Another aspect of the gig Sheehan said he finds tough is trying to maintain a healthy diet.

“You’re constantly eating on the go, and it’s not the most healthy lifestyle in the entire world,” Sheehan said, adding that his diet since becoming a TD has consisted of “a lot of chips”.

“One of the things I do miss when I’m in Dublin is just being able to cook your dinner.

“Because I’m currently in and out of hotels in Dublin, I suppose I don’t get that. But I love the job. It’s really been such an enormous honour and privilege.”

What I wish I knew

Sheehan said the biggest thing any first-time TD has to be careful of is making sure they pace themselves, both mentally and physically.

“The thing about Leinster House is that the working hours are mad.
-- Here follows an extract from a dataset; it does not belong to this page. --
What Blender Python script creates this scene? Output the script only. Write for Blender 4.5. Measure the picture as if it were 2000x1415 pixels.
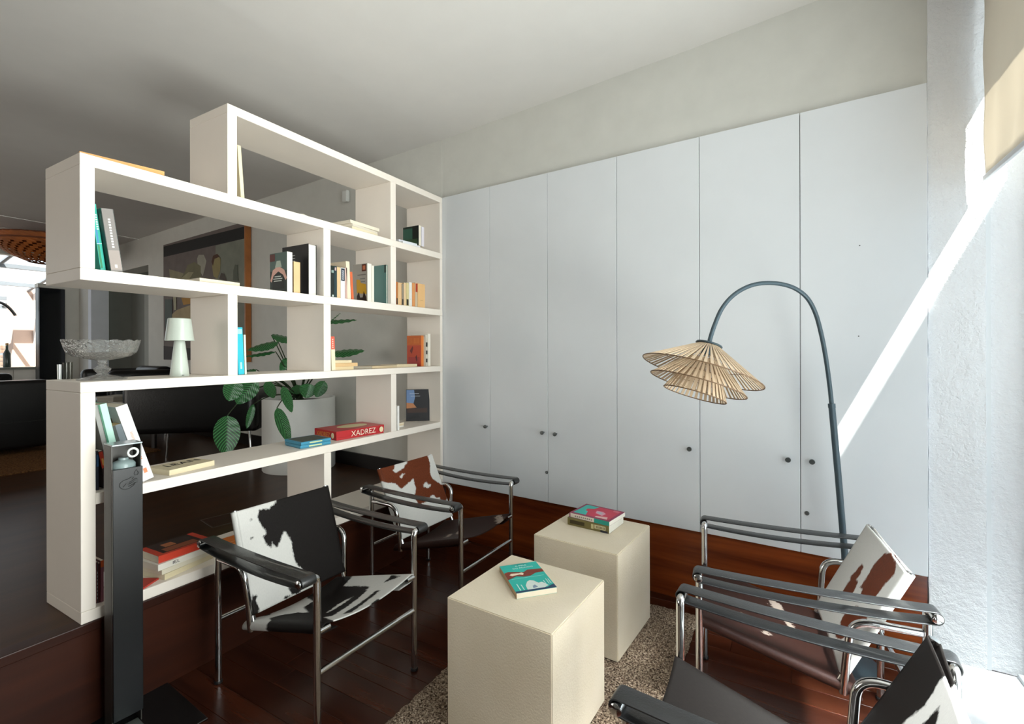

I’ve often arrived in on a Wednesday morning around 8 am to get maybe an hour’s work done before a committee meeting or a briefing at nine, and then I am still there that Wednesday evening at 10 or 11 o’clock at night.”

Sheehan said it is rare to finish up any earlier than this on a Tuesday or Wednesday when the Dáil is sitting.

“I remember one Wednesday, about six or eight weeks ago, we got out at twenty past nine, and I felt like I’d had a half day.”

Any surprises?

“The amount of people in a similar situation as myself trying to figure everything out. And the amount of decency that’s in the Oireachtas.”